According to data released by the Hellenic Statistical Authority, better known as ELSTAT, the overall rate of unemployment in September 2018 was 18.6 percent, but with unemployment for 18-24 year olds at 36.6 percent, Greek youth has been hardest hit by the crisis. Part time employees, many of whom work in the hotel industry, are particularly affected. “Here in Greece we all help each other – everyone lends and everyone borrows, but now it’s been 10 years of taxes on everything and wages have been reduced by half so there is no money to lend and none to borrow so we are struggling – some of us are literally starving – but we don’t show it – we are too proud,” says hotel employee Nikos Pirpinakis.

Recent figures released by Greece’s Organization for Economic Cooperation and Development show that nearly a third of the population are living on or below the poverty line. Research by Amsterdam’s Transnational Institute has also revealed that the country’s children have been amongst the worst affected by the crisis, with around 14 percent showing signs of malnutrition due to poor diet. Greece’s Organization for Economic Cooperation and Development also noted that one in five workers in the private sector only earn between 200 to 500 euros per month, which is almost five times as many as at the start of the crisis in 2010. With wages down by 28 percent since 2010 and pensions cut more than a dozen times since 2009, in-work poverty is a fact of life in modern Greece.

Hotel workers have been particularly affected by the downward spiral of poor wages and precarious conditions. With little official control on working conditions, many workers in the tourist industry work ten or 14 hour shifts. Despite the fact that the country’s tourism industry is currently booming, job security is also rare. “The good hotels always look after their employees, but there are some hotels that don’t pay their staff for months on end,” says Giorgos. “They tell their staff that they will be paid later in the season, once they’ve made some money. Of course the staff should just leave, but even the promise of money is better than no money at all.”

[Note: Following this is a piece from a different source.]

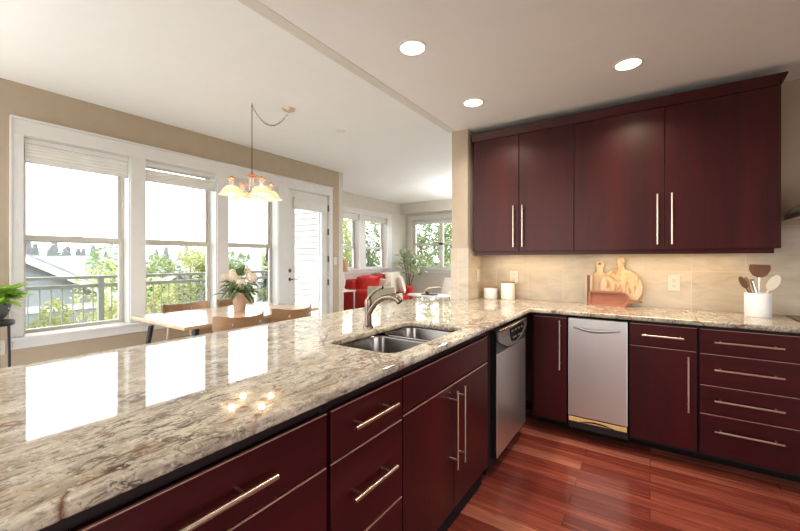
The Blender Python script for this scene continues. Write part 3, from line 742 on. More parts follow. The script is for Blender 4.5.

One such hotel was the Ledra, formerly the Ledra Marriott, a five star property in Athens that was once seen as the epitome of luxury. Badly affected by the economic crisis, the hotel closed abruptly in May 2016 after workers were obliged to stage a strike in order to receive their wages, which had not been paid for several months. “People think that if we have jobs we must be OK, no one knows the truth –that many of us are just surviving,” says Manos K. another hotel employee on the popular island of Santorini.

Greece has the highest rate of unemployment in the European Union, according to figures recently released by the European Commission’s statistics service Eurostat. Unemployment currently hovers at around 20 percent and in many cases an entire family will be forced to survive on “starvation wages”. Since the unemployed only receive a few months unemployment benefit and there is very little aid for rents, heating or even basics such as food, conditions are extremely difficult for the Greece’s “new poor.” In a country which was happy and well fed a decade ago it is now a common sight to see adults searching in the rubbish bins for food, whilst those who are slightly better off will leave bags of clothes and food close to the bins in a bid to help their less fortunate fellows. ‘The importance of the examination of the period 2008–2016 in Greece is significant not only for the extreme reduction of the GDP (25%), which is equivalent to a war period, but for the uncertain social and economic prospects,’ states Symeon Mavridis Department of Social Administration and Political Science, Democritus University of Thrace in his detailed report about the economic crisis.

“We were not a rich country but we had enough to be happy. Now we have been brought to our knees by Europe’s brutal policies, says Nikos. “My big fear is that Tsipras will be re-elected. Things are so bad now that this could lead our country into a civil war.”